* _STATED GOAL_:
Locate all lines with the word "scene". Copy them.

════════════════

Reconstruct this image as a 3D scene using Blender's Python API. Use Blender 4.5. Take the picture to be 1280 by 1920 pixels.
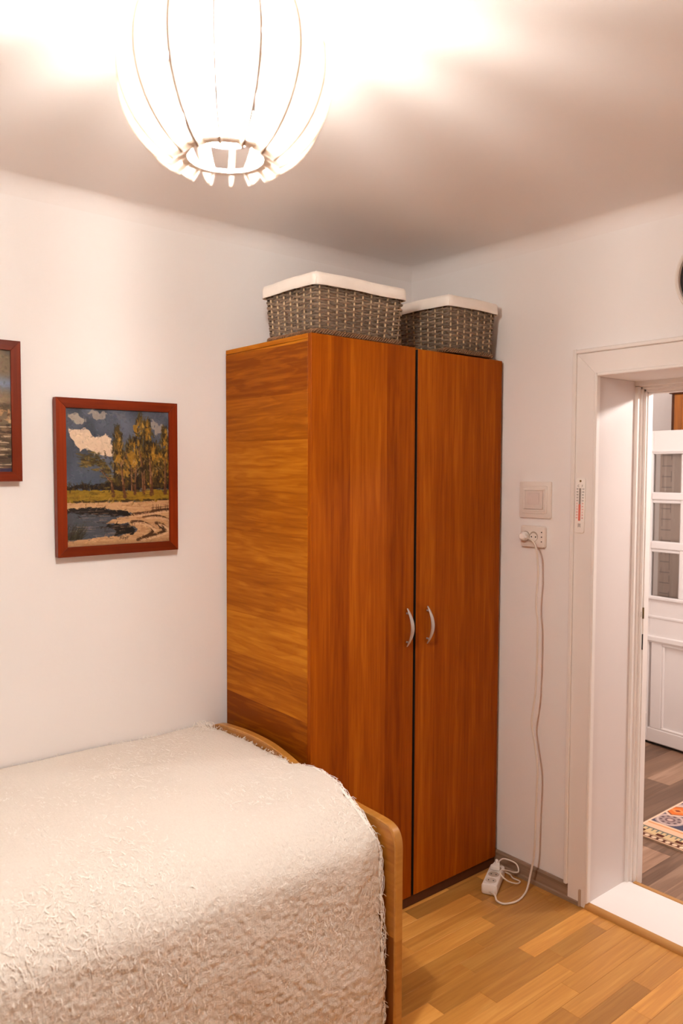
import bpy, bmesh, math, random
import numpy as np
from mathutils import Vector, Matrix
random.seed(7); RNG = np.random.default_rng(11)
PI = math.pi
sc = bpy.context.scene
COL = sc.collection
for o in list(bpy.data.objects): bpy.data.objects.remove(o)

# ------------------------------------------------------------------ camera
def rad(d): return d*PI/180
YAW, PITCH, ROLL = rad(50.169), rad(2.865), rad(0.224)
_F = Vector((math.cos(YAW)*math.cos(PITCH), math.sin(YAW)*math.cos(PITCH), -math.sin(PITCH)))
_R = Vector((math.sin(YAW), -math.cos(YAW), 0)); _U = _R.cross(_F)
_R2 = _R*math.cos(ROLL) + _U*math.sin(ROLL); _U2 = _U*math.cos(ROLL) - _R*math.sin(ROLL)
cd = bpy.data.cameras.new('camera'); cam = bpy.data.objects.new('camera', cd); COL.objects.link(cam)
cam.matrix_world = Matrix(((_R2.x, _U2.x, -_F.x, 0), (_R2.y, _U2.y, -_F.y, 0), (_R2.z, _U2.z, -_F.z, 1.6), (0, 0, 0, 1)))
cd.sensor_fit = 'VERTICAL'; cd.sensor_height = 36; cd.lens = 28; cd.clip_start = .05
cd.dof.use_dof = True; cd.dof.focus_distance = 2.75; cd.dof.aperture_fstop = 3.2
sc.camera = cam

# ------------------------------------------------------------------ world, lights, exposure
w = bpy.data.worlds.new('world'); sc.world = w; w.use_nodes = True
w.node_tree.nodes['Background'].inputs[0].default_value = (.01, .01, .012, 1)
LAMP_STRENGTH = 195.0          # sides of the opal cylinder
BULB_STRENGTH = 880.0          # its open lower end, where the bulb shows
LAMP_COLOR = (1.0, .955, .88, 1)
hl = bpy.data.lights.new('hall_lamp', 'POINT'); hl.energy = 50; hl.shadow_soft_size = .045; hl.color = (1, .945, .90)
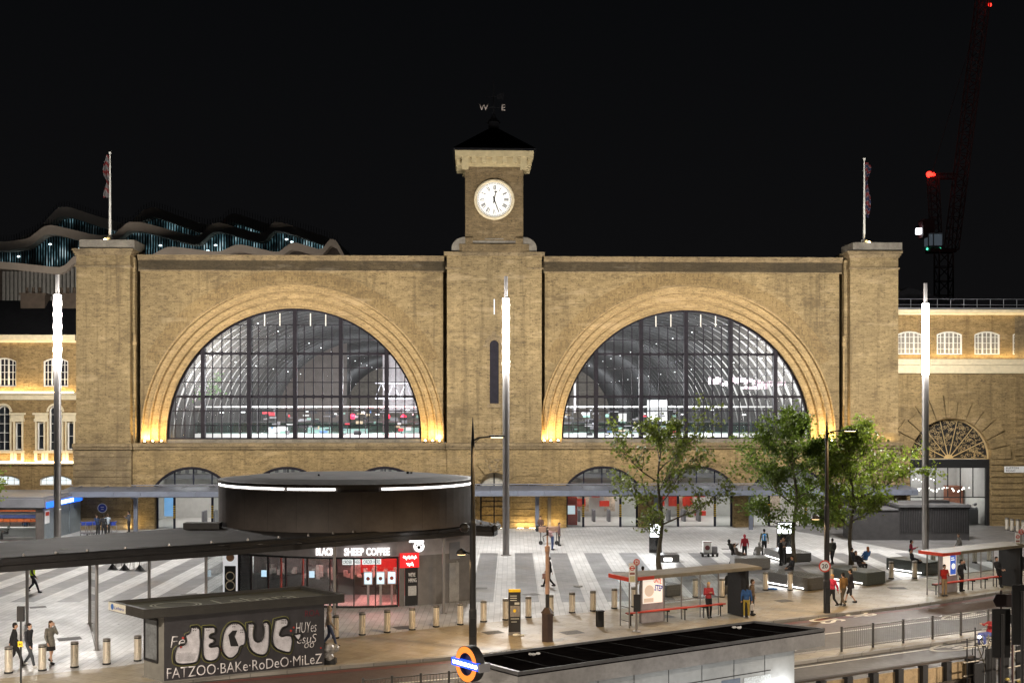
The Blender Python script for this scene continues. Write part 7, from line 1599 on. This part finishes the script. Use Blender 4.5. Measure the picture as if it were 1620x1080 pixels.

════════════════

* _RESPONSE TO THIS TASK_:
Reconstruct this image as a 3D scene using Blender's Python API. Use Blender 4.5. Take the picture to be 1280 by 1920 pixels.
sc = bpy.context.scene
The Blender Python script for this scene continues. Write part 7, from line 1599 on. This part finishes the script. Use Blender 4.5. Measure the picture as if it were 1620x1080 pixels.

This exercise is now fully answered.